In case #2 article asks us to undeploy the function created for case #1. why? is it because that function will also be triggered, and try to upsert same doc?
In both the cases, article made some changes in db, then created/deployed the functions. Does it mean that couchbase stores all the mutation history somewhere, and as and when I create some eligible function, it gets automatically applied to all the existing mutations? I read in the docs, that couchbase doesn’t store these mutations indefinitely, but didn’t got much detail - like for how long, etc…
If I had a scenario like this where I would like to run a certain function on all existing mutation ever occured in some collection, can I rely on couchbase to be storing all these mutations? Or should I look for some other solutioning?

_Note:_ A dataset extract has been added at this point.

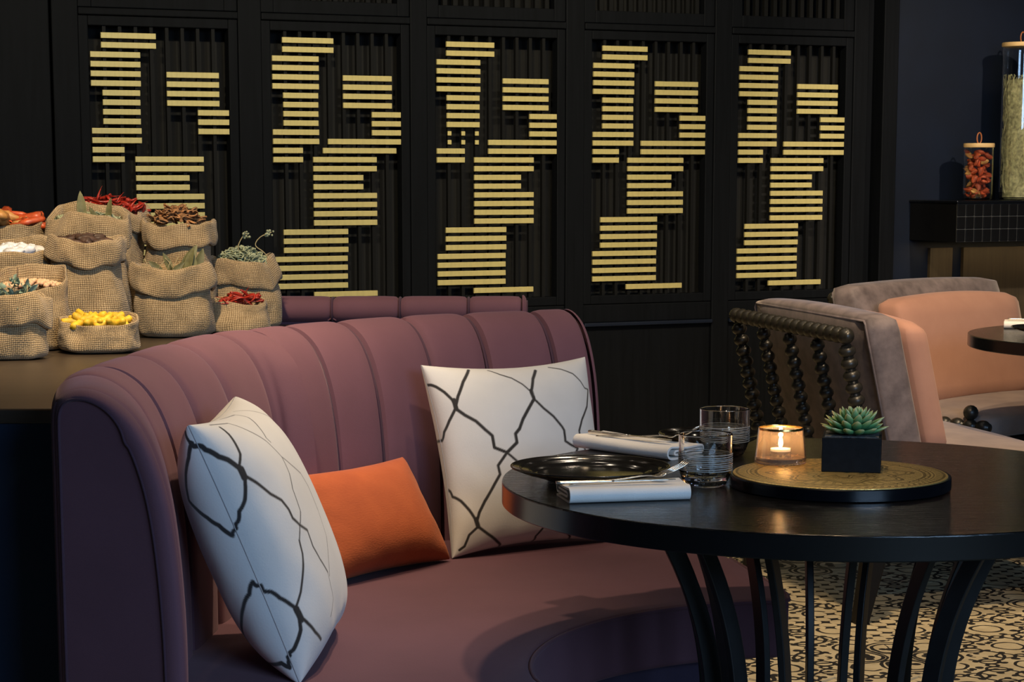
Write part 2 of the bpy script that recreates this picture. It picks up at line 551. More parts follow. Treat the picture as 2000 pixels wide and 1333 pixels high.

I’m not an the eventing expert, but I did look at the examples.
Looking at the instructions - there are two independent cases. And undeploying the function for case #1 would be to keep them independent. You could try not undeploying the first one and see if both are triggered.
Isn’t that what step 8 in case #1 demonstrates? (I believe there is a typo in the description of the result where it says ‘without’ instead of ‘with’ while the data definitely shows it is ‘with’ the two new properties).
It seems that it would not be necessary to store the “mutations” to create/modify a document BEFORE the function is deployed as the existing document is sufficient to record that it was created.